• _Problem to work on_
Print exactly those lines that run from the beginning of the data to the line bearing "bag('cloth_bundle', lb, hp(x, y, .0), r_, MT[mt_], 10", inclusive.

• _Data_
Begin
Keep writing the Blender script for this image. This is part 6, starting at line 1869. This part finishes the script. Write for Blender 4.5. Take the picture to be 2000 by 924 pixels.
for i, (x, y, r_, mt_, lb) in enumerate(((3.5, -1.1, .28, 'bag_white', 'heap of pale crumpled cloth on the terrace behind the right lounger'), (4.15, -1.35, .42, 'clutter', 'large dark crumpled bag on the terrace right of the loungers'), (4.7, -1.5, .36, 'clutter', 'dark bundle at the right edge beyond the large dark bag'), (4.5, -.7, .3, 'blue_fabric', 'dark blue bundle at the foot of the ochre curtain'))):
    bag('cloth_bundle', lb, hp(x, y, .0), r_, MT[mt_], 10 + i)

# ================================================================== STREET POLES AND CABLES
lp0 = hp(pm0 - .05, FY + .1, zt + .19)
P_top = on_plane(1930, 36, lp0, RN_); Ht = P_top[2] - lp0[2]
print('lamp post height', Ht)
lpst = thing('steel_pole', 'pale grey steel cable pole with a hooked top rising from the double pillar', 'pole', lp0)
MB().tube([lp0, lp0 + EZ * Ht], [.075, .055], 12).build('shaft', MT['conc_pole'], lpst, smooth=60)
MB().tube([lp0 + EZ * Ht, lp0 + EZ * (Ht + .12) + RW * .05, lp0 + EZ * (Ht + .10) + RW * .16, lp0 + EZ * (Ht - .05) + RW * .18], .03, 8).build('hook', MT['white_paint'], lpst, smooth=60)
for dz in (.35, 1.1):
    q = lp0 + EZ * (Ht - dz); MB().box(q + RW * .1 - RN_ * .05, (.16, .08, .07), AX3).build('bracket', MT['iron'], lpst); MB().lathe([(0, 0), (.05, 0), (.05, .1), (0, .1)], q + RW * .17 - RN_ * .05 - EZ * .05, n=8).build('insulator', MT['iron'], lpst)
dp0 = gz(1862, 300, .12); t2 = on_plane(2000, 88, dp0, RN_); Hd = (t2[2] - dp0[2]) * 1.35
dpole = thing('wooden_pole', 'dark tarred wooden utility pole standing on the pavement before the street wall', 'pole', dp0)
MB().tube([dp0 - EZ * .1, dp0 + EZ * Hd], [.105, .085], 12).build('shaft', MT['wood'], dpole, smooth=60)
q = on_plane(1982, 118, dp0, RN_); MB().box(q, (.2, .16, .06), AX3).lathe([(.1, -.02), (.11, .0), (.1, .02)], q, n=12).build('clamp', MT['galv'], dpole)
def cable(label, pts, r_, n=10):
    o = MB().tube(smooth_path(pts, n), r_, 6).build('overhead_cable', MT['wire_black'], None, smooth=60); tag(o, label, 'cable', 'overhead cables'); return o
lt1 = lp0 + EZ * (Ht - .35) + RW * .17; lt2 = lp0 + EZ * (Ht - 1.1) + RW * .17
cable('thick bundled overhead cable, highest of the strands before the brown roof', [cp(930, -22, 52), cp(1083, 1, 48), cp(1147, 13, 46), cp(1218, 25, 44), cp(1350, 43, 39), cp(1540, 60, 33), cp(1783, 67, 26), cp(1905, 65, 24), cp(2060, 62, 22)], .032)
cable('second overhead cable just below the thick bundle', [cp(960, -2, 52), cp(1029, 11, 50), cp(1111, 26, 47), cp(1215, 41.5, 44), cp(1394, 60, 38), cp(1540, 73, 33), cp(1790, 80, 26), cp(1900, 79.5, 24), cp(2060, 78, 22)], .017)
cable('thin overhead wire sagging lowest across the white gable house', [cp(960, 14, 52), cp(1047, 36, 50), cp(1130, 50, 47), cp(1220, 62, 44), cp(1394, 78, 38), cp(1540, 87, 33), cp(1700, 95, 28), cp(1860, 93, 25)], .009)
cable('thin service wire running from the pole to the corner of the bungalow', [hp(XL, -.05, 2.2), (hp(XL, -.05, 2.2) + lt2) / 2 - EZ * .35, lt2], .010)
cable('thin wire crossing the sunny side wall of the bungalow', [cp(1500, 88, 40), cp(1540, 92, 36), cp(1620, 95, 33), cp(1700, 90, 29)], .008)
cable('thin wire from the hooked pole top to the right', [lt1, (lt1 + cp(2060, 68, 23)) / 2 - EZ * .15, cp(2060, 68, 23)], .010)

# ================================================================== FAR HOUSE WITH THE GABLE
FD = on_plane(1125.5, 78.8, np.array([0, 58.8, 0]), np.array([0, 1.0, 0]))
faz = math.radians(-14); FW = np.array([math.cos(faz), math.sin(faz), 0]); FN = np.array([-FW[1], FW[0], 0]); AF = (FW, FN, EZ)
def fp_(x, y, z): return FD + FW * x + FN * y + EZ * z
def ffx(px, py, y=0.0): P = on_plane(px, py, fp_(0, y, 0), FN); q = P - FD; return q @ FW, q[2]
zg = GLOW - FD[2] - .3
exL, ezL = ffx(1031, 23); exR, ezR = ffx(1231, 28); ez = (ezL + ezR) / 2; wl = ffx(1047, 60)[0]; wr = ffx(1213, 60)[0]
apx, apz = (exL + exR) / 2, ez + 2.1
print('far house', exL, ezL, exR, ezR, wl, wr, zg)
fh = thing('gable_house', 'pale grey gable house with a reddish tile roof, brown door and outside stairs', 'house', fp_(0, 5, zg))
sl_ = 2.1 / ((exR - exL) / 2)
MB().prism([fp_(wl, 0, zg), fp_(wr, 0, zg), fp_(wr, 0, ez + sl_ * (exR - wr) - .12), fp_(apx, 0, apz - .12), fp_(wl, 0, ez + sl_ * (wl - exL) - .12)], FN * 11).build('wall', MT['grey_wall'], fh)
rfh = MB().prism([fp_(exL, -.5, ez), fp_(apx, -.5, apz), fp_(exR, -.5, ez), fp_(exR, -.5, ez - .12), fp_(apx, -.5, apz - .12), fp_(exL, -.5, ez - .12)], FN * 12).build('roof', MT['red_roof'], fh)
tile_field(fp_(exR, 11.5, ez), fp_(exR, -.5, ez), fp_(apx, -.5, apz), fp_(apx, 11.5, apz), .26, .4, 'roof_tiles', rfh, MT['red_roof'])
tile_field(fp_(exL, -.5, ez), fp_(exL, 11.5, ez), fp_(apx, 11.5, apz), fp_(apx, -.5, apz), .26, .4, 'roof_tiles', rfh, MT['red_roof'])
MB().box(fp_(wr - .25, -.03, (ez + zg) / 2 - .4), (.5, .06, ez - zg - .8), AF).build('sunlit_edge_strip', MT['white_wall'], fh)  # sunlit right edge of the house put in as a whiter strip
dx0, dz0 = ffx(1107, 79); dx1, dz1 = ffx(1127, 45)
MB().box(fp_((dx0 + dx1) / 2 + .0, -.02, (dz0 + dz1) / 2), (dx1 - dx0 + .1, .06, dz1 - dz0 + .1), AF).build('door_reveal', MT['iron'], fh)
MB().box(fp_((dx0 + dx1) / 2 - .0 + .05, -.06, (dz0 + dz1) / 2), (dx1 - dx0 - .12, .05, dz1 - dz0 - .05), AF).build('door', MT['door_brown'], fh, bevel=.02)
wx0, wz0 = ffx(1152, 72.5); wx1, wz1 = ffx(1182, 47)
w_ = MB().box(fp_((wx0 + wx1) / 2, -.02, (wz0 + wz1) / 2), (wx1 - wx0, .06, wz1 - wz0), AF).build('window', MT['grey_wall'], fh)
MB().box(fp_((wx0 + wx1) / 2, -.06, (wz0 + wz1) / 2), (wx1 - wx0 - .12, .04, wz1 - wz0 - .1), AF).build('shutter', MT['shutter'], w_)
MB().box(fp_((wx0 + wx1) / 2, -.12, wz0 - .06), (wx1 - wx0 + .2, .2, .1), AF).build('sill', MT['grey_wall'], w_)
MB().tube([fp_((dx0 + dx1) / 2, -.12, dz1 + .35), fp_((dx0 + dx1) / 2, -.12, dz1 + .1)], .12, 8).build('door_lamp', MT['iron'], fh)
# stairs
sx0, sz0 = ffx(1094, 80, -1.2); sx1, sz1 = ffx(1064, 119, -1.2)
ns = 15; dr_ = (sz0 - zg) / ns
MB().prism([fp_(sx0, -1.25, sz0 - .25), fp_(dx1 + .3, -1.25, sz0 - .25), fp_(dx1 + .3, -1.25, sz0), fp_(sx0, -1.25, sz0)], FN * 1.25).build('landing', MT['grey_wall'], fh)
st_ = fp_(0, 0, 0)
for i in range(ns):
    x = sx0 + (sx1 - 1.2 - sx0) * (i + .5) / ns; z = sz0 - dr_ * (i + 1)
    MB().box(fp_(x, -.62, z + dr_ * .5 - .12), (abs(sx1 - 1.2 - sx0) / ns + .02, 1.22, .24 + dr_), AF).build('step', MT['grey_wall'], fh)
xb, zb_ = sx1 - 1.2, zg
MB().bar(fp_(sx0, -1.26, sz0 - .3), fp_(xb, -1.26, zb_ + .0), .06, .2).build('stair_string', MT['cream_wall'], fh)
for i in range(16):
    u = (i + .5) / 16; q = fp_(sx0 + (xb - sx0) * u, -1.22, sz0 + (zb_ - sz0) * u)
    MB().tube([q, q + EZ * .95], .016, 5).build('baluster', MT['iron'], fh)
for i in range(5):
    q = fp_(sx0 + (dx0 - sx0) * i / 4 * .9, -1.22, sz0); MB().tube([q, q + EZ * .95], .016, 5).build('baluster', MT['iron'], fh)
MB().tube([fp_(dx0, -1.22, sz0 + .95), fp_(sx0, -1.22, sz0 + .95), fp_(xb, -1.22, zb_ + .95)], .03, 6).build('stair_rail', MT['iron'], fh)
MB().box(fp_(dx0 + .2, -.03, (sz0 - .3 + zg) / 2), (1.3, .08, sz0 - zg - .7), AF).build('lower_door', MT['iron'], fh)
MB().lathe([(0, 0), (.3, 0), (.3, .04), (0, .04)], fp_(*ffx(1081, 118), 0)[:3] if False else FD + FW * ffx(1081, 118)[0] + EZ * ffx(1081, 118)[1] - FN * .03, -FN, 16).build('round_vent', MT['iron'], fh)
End
• _Result of the exercise_
Keep writing the Blender script for this image. This is part 6, starting at line 1869. This part finishes the script. Write for Blender 4.5. Take the picture to be 2000 by 924 pixels.
for i, (x, y, r_, mt_, lb) in enumerate(((3.5, -1.1, .28, 'bag_white', 'heap of pale crumpled cloth on the terrace behind the right lounger'), (4.15, -1.35, .42, 'clutter', 'large dark crumpled bag on the terrace right of the loungers'), (4.7, -1.5, .36, 'clutter', 'dark bundle at the right edge beyond the large dark bag'), (4.5, -.7, .3, 'blue_fabric', 'dark blue bundle at the foot of the ochre curtain'))):
    bag('cloth_bundle', lb, hp(x, y, .0), r_, MT[mt_], 10 + i)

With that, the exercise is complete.